Entering her final week of eighth grade, Kayla (Elsie Fisher) wants to be something of a YouTube star herself. She makes little videos in which she offers up basic life advice, even though very few people watch her productions. In the real world, however, Kayla doesn’t really get to put most of her theories into practice. She lives with her caring but often flustered single father (Josh Hamilton), but has practically no friends, even though she longs to be in with the cool crowd. There’s a boy she likes at school and a popular girl who invites Kayla — reluctantly, at her mom’s urging — to her pool party. Later, Kayla connects with a friendly high school freshman whom she’s been assigned to “shadow” as a form of advance orientation. Burnham doesn’t give any of these characters a prominent place in Kayla’s dramatic arc, however. I kept expecting one of them to demonstrate pettiness or betrayal or some other form of cruelty toward Kayla — or, conversely, for Kayla to turn around and humiliate herself in their presence.

But Eighth Grade rejects predictable plot points and instead lives on the electric edge of awkwardness and doubt that represents the middle school experience; you never quite know what’s going to happen to Kayla, and that feels right. The film earns its humor through familiarity, not shock. I found myself recognizing Kayla’s all-too-real anxiety and discomfort, but I could also identify with her father’s well-meaning helplessness. Among the standout scenes is a supremely hesitant monologue Hamilton delivers late in the film to Fisher, in which we can sense his character fumbling and fumbling to find the right words to say and then, shockingly, finding them, surprising both himself and his offspring. It’s a low-key triumph of acting, writing and directing.

Over and over again, Burnham manages to lean into the discomfort and insecurity without ever going over the top. For one conversation between father and daughter, he positions each actor on opposite sides of the frame, which is a familiar device. But he also stages the scene so that they look like they’re trying to quietly and carefully drift out of the frame, which makes the scene both funnier and more tender.

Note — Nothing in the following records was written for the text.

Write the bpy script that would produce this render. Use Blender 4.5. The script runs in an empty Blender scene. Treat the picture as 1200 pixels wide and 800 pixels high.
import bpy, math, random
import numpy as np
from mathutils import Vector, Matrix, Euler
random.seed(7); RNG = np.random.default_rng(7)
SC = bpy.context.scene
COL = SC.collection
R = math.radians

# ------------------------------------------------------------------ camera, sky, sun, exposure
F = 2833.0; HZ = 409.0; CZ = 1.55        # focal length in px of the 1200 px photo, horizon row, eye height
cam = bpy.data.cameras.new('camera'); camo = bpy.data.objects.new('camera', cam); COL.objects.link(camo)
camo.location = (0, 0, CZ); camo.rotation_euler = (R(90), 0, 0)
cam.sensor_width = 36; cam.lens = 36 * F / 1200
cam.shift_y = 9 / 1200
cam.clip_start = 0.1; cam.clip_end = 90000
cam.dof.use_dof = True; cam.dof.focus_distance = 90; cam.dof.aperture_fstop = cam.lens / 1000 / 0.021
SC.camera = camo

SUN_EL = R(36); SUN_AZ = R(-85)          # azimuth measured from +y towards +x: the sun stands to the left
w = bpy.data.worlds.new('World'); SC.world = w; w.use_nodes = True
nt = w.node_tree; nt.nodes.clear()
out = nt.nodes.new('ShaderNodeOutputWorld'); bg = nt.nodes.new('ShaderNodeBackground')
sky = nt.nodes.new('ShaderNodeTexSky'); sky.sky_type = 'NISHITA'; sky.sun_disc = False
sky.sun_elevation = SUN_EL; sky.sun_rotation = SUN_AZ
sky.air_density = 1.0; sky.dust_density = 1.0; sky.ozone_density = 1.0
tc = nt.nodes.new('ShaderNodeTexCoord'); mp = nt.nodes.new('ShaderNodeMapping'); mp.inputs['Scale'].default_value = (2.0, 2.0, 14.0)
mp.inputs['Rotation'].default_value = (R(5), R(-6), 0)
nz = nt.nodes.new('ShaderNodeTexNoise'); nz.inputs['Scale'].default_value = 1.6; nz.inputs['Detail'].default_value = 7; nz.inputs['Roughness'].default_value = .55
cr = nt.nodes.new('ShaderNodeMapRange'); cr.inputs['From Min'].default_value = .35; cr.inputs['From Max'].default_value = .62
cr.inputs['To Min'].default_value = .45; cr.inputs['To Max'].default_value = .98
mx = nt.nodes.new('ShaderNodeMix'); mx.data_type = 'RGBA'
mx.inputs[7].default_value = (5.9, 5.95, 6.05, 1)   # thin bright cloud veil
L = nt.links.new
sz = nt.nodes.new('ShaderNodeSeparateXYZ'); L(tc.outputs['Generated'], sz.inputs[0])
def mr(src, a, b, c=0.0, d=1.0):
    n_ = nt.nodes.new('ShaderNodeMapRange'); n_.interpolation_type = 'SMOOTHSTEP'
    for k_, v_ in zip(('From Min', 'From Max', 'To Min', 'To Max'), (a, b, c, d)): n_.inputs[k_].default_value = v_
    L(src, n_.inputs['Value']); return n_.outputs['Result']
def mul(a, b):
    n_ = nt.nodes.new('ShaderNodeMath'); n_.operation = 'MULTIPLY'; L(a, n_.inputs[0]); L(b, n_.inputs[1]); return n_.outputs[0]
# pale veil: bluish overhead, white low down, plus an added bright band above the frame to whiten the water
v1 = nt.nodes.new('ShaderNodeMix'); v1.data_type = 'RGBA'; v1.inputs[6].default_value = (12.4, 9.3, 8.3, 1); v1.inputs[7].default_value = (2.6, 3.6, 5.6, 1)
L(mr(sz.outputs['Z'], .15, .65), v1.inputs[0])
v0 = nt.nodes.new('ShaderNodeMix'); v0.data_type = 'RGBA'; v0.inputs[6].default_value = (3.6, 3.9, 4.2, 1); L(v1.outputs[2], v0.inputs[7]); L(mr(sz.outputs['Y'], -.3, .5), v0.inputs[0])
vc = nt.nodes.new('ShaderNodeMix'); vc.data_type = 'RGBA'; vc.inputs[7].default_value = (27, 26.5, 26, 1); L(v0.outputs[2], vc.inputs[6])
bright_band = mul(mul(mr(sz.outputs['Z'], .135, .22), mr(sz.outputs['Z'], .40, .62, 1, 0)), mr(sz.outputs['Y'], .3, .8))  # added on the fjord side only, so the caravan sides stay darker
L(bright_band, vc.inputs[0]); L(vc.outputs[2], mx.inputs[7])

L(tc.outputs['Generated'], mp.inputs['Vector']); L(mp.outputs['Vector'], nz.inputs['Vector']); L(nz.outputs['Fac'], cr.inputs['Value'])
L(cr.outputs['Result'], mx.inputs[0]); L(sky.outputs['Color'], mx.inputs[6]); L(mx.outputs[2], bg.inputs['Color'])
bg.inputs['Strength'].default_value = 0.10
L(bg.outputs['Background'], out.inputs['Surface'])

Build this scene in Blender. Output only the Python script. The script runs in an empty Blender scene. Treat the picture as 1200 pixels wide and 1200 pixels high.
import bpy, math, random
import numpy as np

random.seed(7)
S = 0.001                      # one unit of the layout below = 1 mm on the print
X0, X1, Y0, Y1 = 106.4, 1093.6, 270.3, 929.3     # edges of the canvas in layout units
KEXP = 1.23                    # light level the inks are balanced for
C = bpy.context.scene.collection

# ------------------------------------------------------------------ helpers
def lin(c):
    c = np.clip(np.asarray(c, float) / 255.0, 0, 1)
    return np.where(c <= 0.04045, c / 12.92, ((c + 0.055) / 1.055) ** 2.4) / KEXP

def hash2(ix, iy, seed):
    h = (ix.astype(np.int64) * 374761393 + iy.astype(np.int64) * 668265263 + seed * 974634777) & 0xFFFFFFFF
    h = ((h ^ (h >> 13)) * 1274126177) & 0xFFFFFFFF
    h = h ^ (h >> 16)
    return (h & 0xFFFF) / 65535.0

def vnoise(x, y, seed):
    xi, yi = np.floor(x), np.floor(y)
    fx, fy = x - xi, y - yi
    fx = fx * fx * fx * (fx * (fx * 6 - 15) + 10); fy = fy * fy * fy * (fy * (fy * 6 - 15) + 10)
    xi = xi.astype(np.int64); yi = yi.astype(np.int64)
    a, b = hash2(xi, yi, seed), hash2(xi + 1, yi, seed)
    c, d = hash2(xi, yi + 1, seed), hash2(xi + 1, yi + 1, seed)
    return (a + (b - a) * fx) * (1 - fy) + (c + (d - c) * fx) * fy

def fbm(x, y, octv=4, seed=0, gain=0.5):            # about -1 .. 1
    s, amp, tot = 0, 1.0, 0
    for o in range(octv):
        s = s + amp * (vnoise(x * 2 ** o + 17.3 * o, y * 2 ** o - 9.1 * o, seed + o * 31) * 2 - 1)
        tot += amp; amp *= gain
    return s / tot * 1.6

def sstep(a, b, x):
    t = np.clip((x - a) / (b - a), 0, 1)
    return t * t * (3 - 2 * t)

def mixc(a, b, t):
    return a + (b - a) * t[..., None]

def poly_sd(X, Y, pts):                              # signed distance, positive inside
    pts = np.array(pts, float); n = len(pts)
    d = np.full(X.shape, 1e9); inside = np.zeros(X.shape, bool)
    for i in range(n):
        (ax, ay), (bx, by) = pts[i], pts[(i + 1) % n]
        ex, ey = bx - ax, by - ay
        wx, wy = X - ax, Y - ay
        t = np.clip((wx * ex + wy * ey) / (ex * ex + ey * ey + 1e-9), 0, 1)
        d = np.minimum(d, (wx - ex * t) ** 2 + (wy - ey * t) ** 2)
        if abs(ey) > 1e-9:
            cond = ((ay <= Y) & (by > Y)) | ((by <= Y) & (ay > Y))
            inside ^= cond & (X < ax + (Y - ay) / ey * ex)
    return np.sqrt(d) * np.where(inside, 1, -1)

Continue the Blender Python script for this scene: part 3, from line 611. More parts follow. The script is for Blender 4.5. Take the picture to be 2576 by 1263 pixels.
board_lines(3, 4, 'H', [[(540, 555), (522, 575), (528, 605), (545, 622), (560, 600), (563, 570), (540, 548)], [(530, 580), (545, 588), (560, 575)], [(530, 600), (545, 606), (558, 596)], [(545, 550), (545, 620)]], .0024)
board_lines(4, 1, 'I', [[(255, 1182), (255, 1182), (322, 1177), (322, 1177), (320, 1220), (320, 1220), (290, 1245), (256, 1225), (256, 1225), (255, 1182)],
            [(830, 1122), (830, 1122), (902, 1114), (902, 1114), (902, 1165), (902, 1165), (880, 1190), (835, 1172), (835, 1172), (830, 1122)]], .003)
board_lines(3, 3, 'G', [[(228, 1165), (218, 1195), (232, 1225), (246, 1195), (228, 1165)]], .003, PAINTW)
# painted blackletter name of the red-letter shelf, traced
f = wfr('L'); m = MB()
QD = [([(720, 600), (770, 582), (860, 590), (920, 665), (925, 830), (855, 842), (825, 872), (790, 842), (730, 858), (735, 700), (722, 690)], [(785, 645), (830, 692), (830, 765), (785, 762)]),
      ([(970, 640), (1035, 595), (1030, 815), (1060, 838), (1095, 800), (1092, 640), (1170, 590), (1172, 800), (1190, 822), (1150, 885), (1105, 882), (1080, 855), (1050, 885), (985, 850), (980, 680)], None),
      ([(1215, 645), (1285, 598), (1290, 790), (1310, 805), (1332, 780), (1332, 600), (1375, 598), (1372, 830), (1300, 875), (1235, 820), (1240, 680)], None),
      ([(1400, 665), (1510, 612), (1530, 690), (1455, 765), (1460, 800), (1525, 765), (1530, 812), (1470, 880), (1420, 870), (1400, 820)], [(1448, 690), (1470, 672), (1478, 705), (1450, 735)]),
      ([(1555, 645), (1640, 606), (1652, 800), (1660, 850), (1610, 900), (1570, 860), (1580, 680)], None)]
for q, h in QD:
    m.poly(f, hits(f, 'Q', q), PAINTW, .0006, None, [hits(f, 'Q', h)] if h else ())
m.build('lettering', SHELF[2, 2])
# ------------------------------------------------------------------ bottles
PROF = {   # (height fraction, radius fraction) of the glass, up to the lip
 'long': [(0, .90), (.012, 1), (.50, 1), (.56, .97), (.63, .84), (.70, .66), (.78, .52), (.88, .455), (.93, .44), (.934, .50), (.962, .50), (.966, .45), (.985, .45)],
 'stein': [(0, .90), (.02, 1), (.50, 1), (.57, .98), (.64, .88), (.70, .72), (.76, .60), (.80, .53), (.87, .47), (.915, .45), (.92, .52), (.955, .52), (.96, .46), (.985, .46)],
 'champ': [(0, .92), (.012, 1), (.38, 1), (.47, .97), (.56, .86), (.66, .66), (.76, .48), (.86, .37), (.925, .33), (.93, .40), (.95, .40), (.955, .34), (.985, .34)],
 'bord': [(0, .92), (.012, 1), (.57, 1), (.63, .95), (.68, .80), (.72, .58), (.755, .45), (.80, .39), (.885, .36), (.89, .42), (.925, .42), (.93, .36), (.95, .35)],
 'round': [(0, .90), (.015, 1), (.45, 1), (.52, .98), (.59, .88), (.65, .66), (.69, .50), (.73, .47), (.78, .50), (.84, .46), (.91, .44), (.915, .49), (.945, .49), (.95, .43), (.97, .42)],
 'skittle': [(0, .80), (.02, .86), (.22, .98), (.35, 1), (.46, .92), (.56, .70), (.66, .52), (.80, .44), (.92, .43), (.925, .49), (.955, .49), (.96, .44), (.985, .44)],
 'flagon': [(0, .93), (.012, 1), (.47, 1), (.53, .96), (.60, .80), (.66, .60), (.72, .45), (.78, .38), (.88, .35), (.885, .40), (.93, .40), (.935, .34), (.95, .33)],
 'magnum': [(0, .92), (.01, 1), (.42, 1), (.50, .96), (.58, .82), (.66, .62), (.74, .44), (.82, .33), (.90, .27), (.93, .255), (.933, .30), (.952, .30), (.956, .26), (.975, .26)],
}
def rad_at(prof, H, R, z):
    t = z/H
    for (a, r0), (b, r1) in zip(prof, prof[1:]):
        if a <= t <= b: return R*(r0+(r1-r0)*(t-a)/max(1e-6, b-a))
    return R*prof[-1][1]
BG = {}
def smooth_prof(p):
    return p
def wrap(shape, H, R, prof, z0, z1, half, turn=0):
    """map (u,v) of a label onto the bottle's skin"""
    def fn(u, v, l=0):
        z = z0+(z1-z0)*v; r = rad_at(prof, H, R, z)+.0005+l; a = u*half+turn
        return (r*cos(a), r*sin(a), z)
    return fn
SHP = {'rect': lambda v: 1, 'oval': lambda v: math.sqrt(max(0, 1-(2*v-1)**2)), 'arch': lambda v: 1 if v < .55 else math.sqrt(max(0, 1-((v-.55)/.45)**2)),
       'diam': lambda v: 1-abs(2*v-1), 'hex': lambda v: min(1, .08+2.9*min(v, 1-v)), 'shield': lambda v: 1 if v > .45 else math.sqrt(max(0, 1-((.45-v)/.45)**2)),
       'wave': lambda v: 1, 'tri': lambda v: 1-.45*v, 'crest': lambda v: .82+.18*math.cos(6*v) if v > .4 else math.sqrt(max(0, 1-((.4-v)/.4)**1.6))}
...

When Kayla gets a date with a boy — someone even more awkward than she is — Burnham foregrounds her in such a way that she looks like an Amazon compared to the young man: beautiful and even kind of powerful. And at that point, we may realize that this is how the boy sees her. It’s a profoundly human, yet subtle moment. This guy Burnham might have started out as a somewhat annoying YouTube star, but he is now first and foremost a filmmaker.